= Instruction =
Without the pictures, extract every line from the start of the material to the line containing "return self.mat", both ends included.
____ Data segment
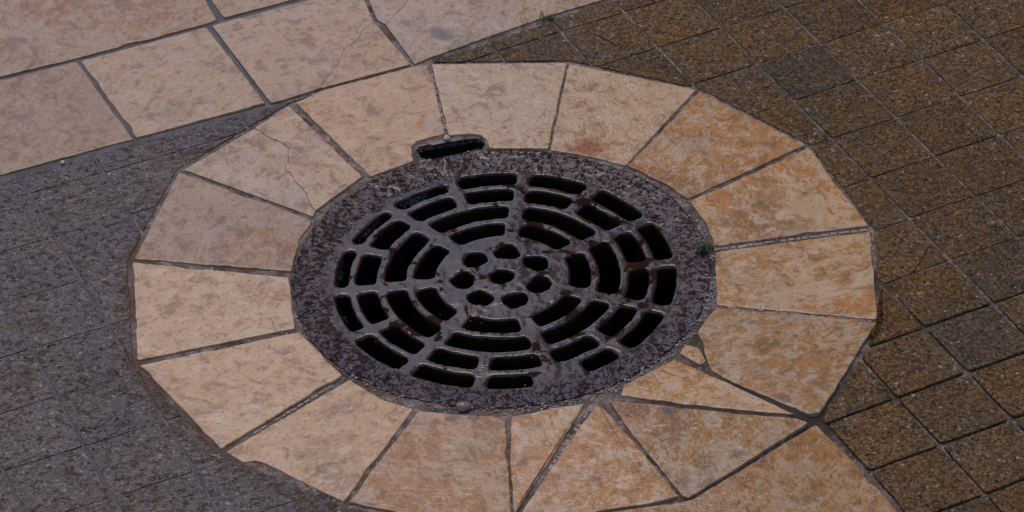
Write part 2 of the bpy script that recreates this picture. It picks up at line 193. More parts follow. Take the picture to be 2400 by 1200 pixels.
    def finish(self, color, rough=0.6, normal=None, coat=0.0, coat_rough=0.05, coat_normal=None, spec=0.3):
        b = self.b
        self.put(b.inputs['Base Color'], color)
        self.put(b.inputs['Roughness'], rough)
        self.put(b.inputs['Specular IOR Level'], spec)
        if normal is not None:
            self.put(b.inputs['Normal'], normal)
        self.put(b.inputs['Coat Weight'], coat)
        self.put(b.inputs['Coat Roughness'], coat_rough)
        b.inputs['Coat IOR'].default_value = 1.333
        if coat_normal is not None:
            self.put(b.inputs['Coat Normal'], coat_normal)
        return self.mat

# ------------------------------------------------------------------ materials
def limestone():
    g = NG('wet_limestone')
    L = g.local()
    F = g.flow()
    tone, val = g.attr('tone'), g.attr('value')
    # broad beds and clouds of colour in the stone
    cloud = g.noise(L, 9.0, 4.0, 0.6, 0.7)
    mott = g.noise(L, 36.0, 6.0, 0.68, 1.0)
    fine = g.noise(g.scaled(g.vmath('ADD', L, g.vmath('SCALE', g.noise(F, 38.0, 2.0, color=True), scale=0.02)), (1.0, 1.9, 1.0), 0.7), 115.0, 4.0, 0.62, 0.8)
    cream, orange, pale, grey = (0.385, 0.258, 0.130), (0.350, 0.172, 0.052), (0.425, 0.312, 0.190), (0.140, 0.092, 0.054)
    o = g.math('ADD', g.math('MULTIPLY', mott, 0.9), g.math('MULTIPLY', fine, 0.9))
    o = g.math('ADD', o, g.math('MULTIPLY', g.math('SUBTRACT', cloud, 0.5), 1.1))
    o = g.math('ADD', o, g.math('MULTIPLY', g.math('SUBTRACT', tone, 0.70), 0.62))
    c = g.mix(g.ramp(o, 0.84, 1.02), cream, orange)
    c = g.mix(g.ramp(g.noise(L, 13.0, 5.0, 0.6, 1.0), 0.54, 0.74, 0.0, 0.75), c, pale)
    c = g.mix(g.ramp(g.noise(g.vmath('ADD', L, (7.0, 3.0, 1.0)), 7.0, 5.0, 0.65, 0.5), 0.52, 0.70, 0.0, 0.6), c, grey)
    b1 = g.noise(g.vmath('ADD', L, (11.0, 4.0, 6.0)), 42.0, 5.0, 0.66, 0.8)
    c = g.mix(g.ramp(b1, 0.52, 0.64, 0.0, 0.7), c, (0.175, 0.096, 0.042))
    c = g.mix(g.ramp(b1, 0.48, 0.38, 0.0, 0.85), c, pale)
    # pale calcite veins
    vn = g.noise(g.vmath('ADD', L, (2.0, 9.0, 4.0)), 5.0, 3.0, 0.5, 0.6)
    vein = g.ramp(g.math('ABSOLUTE', g.math('SUBTRACT', vn, 0.5)), 0.0, 0.017, 1.0, 0.0)
    vein = g.math('MULTIPLY', vein, g.ramp(g.noise(L, 30.0, 3.0), 0.35, 0.65))
    c = g.mix(g.math('MULTIPLY', vein, 0.6), c, (0.33, 0.275, 0.20))
    # thin dark stylolites
    sn = g.noise(g.vmath('ADD', L, (5.0, 1.0, 8.0)), 14.0, 6.0, 0.7, 1.2)
    sty = g.ramp(g.math('ABSOLUTE', g.math('SUBTRACT', sn, 0.5)), 0.0, 0.007, 1.0, 0.0)
    sty = g.math('MULTIPLY', sty, g.ramp(g.noise(L, 17.0, 2.0), 0.52, 0.66))
    c = g.mix(g.math('MULTIPLY', sty, 0.7), c, (0.06, 0.042, 0.034))
    # little dark grains and dirt
    sp = g.noise(L, 330.0, 2.0, 0.6)
    c = g.mix(g.ramp(sp, 0.60, 0.70, 0.0, 0.6), c, (0.085, 0.06, 0.046))
    c = g.mix(g.ramp(fine, 0.54, 0.66, 0.0, 0.6), c, (0.19, 0.092, 0.030))
    c = g.mix(g.ramp(fine, 0.46, 0.36, 0.0, 0.4), c, (0.42, 0.32, 0.215))
    # worn stains of known places
    wob = g.math('MULTIPLY', g.math('SUBTRACT', g.noise(g.P, 110.0, 4.0, 0.7), 0.5), 0.022)
    for x, y, r in DATA['spots']:
        dd = g.math('ADD', g.vmath('DISTANCE', g.P, (x, y, 0.0)), wob)
        c = g.mix(g.ramp(dd, r * 0.25, r, 0.6, 0.0), c, (0.07, 0.062, 0.062))
    for rx, ry, rr_, am in DATA['rust']:
        dd = g.math('ADD', g.vmath('DISTANCE', g.P, (rx, ry, 0.0)), g.math('MULTIPLY', wob, 2.2))
        c = g.mix(g.ramp(dd, rr_ * 0.25, rr_, am, 0.0), c, (0.20, 0.066, 0.014))
    vv = g.node('ShaderNodeCombineColor')
    for i in range(3):
        g.put(vv.inputs[i], val)
    c = g.mix(1.0, c, vv.outputs[0], 'MULTIPLY')
    c = g.mix(1.0, c, g.mix(g.math('FRACT', g.math('MULTIPLY', g.rand(), 13.7)), (1.05, 0.97, 0.88), (0.94, 0.97, 1.03)), 'MULTIPLY')
    h = g.math('ADD', g.math('MULTIPLY', mott, 0.5), g.math('MULTIPLY', sp, 0.25))
    nb = g.bump(h, 0.0012)
    return g.finish(c, 0.55, nb, 1.0, 0.06, g.water(0.0007, 1.0, 0.6), 0.06)

def paver_mat():
    g = NG('wet_exposed_aggregate')
    L = g.local()
    wet = g.attr('film')                    # 1 where the water runs over in a sheet
    tint = g.attr('value')
    v = g.voronoi(L, 340.0)
    v2 = g.voronoi(g.vmath('ADD', L, (3.0, 1.0, 2.0)), 170.0)
    r1, r2 = g.node_sep(v.outputs['Color'], 0), g.node_sep(v.outputs['Color'], 1)
    r3 = g.node_sep(v2.outputs['Color'], 0)
    brown, dark, tan, ash = (0.128, 0.072, 0.024), (0.058, 0.034, 0.013), (0.20, 0.122, 0.046), (0.15, 0.115, 0.072)
    c = g.mix(g.ramp(r1, 0.25, 0.8), brown, dark)
    c = g.mix(g.ramp(r2, 0.62, 0.95), c, tan)
    c = g.mix(g.ramp(r3, 0.80, 0.97, 0.0, 0.75), c, ash)
    c = g.mix(g.math('GREATER_THAN', g.math('MULTIPLY', r2, r3), 0.88), c, (0.34, 0.28, 0.21))
    c = g.mix(g.math('GREATER_THAN', r1, 0.94), c, (0.015, 0.014, 0.015))
    edge = g.ramp(v.outputs['Distance'], 0.35, 0.7, 0.0, 0.45)
    c = g.mix(edge, c, (0.03, 0.022, 0.014))
    bw = g.node('ShaderNodeRGBToBW'); g.put(bw.inputs[0], c)
    gr = g.node('ShaderNodeCombineColor')
    g.put(gr.inputs[0], g.math('MULTIPLY', bw.outputs[0], 0.95)); g.put(gr.inputs[1], g.math('MULTIPLY', bw.outputs[0], 0.76)); g.put(gr.inputs[2], g.math('MULTIPLY', bw.outputs[0], 0.58))
    c = g.mix(wet, c, gr.outputs[0])
    big = g.voronoi(g.vmath('ADD', L, (8.0, 2.0, 5.0)), 95.0)
    bm_ = g.math('MULTIPLY', g.ramp(big.outputs['Distance'], 0.16, 0.24, 1.0, 0.0), g.math('GREATER_THAN', g.node_sep(big.outputs['Color'], 0), 0.72))
    c = g.mix(g.math('MULTIPLY', bm_, 0.8), c, g.mix(g.node_sep(big.outputs['Color'], 1), (0.03, 0.024, 0.02), (0.27, 0.20, 0.13)))
    tn = g.attr('tone')
    c = g.mix(g.math('MULTIPLY', tn, 0.55), c, g.mix(1.0, gr.outputs[0], (1.05, 1.0, 0.85), 'MULTIPLY'))
    ochre = g.noise(g.P, 6.0, 4.0, 0.6)
    c = g.mix(g.ramp(ochre, 0.45, 0.7, 0.0, 0.5), c, g.mix(1.0, c, (1.25, 1.0, 0.62), 'MULTIPLY'))
    dirt = g.noise(L, 24.0, 5.0, 0.65, 0.5)
    c = g.mix(g.ramp(dirt, 0.5, 0.75, 0.0, 0.55), c, (0.038, 0.030, 0.024))
    vv = g.node('ShaderNodeCombineColor')
    for i in range(3):
        g.put(vv.inputs[i], tint)
    c = g.mix(1.0, c, vv.outputs[0], 'MULTIPLY')
    h = g.math('ADD', g.math('MULTIPLY', v.outputs['Distance'], -0.6), g.math('MULTIPLY', dirt, 1.2))
    nb = g.bump(h, 0.0016)
    # the sheet of water parts over the proudest grains
    F = g.flow()
    s = g.noise(g.scaled(F, (78, 120, 90), -0.75), 1.0, 4.0, 0.75, 0.6)
    hole = g.ramp(s, 0.51, 0.56, 1.0, 0.0)
    thin = g.ramp(g.noise(g.P, 7.0, 3.0), 0.3, 0.6)
    film = g.math('MULTIPLY', g.math('MULTIPLY', wet, 0.9), g.math('MAXIMUM', hole, g.math('MULTIPLY', thin, 0.05)))
    # elsewhere only shallow patches hold a skin of water
    patch = g.math('MULTIPLY', g.ramp(g.noise(F, 16.0, 5.0, 0.7, 1.5), 0.56, 0.66), 0.75)
    patch = g.math('MULTIPLY', patch, g.math('SUBTRACT', 1.0, wet))
    patch = g.math('ADD', patch, g.math('MULTIPLY', g.math('SUBTRACT', 1.0, wet), 0.12))
    # silt and rust washed up against the ring on the wet side, and in patches
    rr = g.math('ADD', g.vmath('LENGTH', g.P), g.math('MULTIPLY', g.math('SUBTRACT', g.noise(g.P, 70.0, 4.0, 0.7), 0.5), 0.05))
    silt = g.math('MULTIPLY', g.math('MULTIPLY', g.ramp(rr, 0.500, 0.480), wet), g.ramp(g.noise(g.P, 150.0, 4.0, 0.7), 0.42, 0.56))
    pat = g.math('MULTIPLY', g.ramp(g.noise(g.P, 19.0, 5.0, 0.7), 0.57, 0.66, 0.0, 0.55), wet)
    silt = g.math('MAXIMUM', silt, pat)
    c = g.mix(g.math('MULTIPLY', silt, 0.6), c, (0.060, 0.030, 0.011))
    film = g.math('MULTIPLY', film, g.math('SUBTRACT', 1.0, g.math('MULTIPLY', silt, 0.65)))
    return g.finish(c, 0.6, nb, g.math('ADD', film, patch, clamp=True), 0.09, g.water(0.0006, 1.0, 0.4), 0.05)

def bed_mat():
    g = NG('wet_mortar')
    n1 = g.noise(g.P, 60.0, 6.0, 0.7)
    n2 = g.noise(g.P, 14.0, 4.0, 0.6)
    c = g.mix(g.ramp(n1, 0.35, 0.7), (0.050, 0.040, 0.032), (0.21, 0.165, 0.125))
    c = g.mix(g.ramp(n2, 0.52, 0.64, 0.0, 0.8), c, (0.035, 0.028, 0.021))
    sp = g.voronoi(g.P, 420.0)
    c = g.mix(g.ramp(g.node_sep(sp.outputs['Color'], 0), 0.8, 0.95, 0.0, 0.6), c, (0.30, 0.26, 0.22))
    wob = g.math('MULTIPLY', g.math('SUBTRACT', g.noise(g.P, 90.0, 3.0, 0.6), 0.5), 0.03)
    for x, y in DATA['rust_left']:
        dd = g.math('ADD', g.vmath('DISTANCE', g.P, (x * 1e-4, y * 1e-4, 0.0)), wob)
        c = g.mix(g.ramp(dd, 0.015, 0.045, 0.8, 0.0), c, (0.075, 0.036, 0.014))
    for x, y in DATA['moss']:
        dd = g.math('ADD', g.vmath('DISTANCE', g.P, (x * 1e-4, y * 1e-4, 0.0)), wob)
        c = g.mix(g.ramp(dd, 0.01, 0.05, 0.85, 0.0), c, (0.026, 0.024, 0.014))
    nb = g.bump(n1, 0.003)
    sx = g.node('ShaderNodeSeparateXYZ'); g.put(sx.inputs[0], g.P)
    left = g.math('MULTIPLY', g.ramp(sx.outputs[0], -0.12, -0.28), g.ramp(g.vmath('LENGTH', g.P), 0.488, 0.505))
    c = g.mix(g.ramp(g.noise(g.P, 31.0, 4.0, 0.6), 0.5, 0.62, 0.0, 0.7), c, (0.085, 0.052, 0.028))
    c = g.mix(g.math('MULTIPLY', left, 0.8), c, (0.040, 0.034, 0.030))
    coat = g.math('ADD', g.math('MULTIPLY', left, 0.6), g.ramp(n2, 0.40, 0.55, 0.35, 0.0))
    return g.finish(c, 0.6, nb, coat, 0.08, g.water(0.0006), 0.08)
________
= Response =
Write part 2 of the bpy script that recreates this picture. It picks up at line 193. More parts follow. Take the picture to be 2400 by 1200 pixels.
    def finish(self, color, rough=0.6, normal=None, coat=0.0, coat_rough=0.05, coat_normal=None, spec=0.3):
        b = self.b
        self.put(b.inputs['Base Color'], color)
        self.put(b.inputs['Roughness'], rough)
        self.put(b.inputs['Specular IOR Level'], spec)
        if normal is not None:
            self.put(b.inputs['Normal'], normal)
        self.put(b.inputs['Coat Weight'], coat)
        self.put(b.inputs['Coat Roughness'], coat_rough)
        b.inputs['Coat IOR'].default_value = 1.333
        if coat_normal is not None:
            self.put(b.inputs['Coat Normal'], coat_normal)
        return self.mat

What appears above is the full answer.